Detroit police Chief Ralph Godbee is using this YouTube post to prepare officers for reduced standards of living and working under the city’s controversial consent agreement with the state of Michigan. He urges all police department employees to accept cuts in wages and benefits so that he won’t have to lay off any more officers.

“There will absolutely be some critical sacrifices we all must make,” Godbee says. “Yet I implore everyone to really understand that without these structural changes, our department will be drastically reduced even further.” Only one of the three police department unions has a contract. The other two have expired, Godbee said.

The consent agreement, which the city also calls a financial stability agreement, frees the city from negotiating with employees starting July 12. According to the official summary of the consent agreement, when a union contract expires, the city can let it lapse and set wages and benefits unilaterally.

Godbee says the current Detroit city budget cut away $75 million, or almost one fifth, of the department’s funding.

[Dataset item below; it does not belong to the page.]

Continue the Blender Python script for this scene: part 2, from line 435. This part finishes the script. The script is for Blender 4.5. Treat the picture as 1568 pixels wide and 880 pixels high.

That means Godbee already is struggling to cut 380 jobs, mostly by not replacing people who leave or retire and, according to the Detroit News, by requiring all job applicants to work as volunteer reserve officers before they’re put on the payroll.

Worse, Godbee says, under the 2012-2013 budget that starts July 1, the department still has 108 more people working than it can afford. The city of Detroit employees almost 10,800 people, down from 13,400 when Mayor Dave Bing took office, according to Bing’s state of the city address in March. The cuts continue.

The consent agreement restructured Detroit government so that it is controlled by a nine-member, non-elected financial advisory board that works with and answers to two new, non-elected officials in the mayor’s office: a program management director, and a chief financial officer. The city council approved the agreement in late April. The advisory board, which includes the president of Charter Bank of Michigan, began meeting in mid-June.

Bing and Gov. Rick Snyder have argued that the consent agreement lets city and state governments share control of city affairs instead of turning everything over to a non-elected emergency manager. Under the vilified Public Act 4, Michigan’s emergency manager law, the governor could appoint a single person to control all city finances and control all city operations. That includes firing elected officials, closing departments and agencies, outsourcing public services such as street lighting or buses, selling off public assets such as parks, and, of course, voiding union contracts.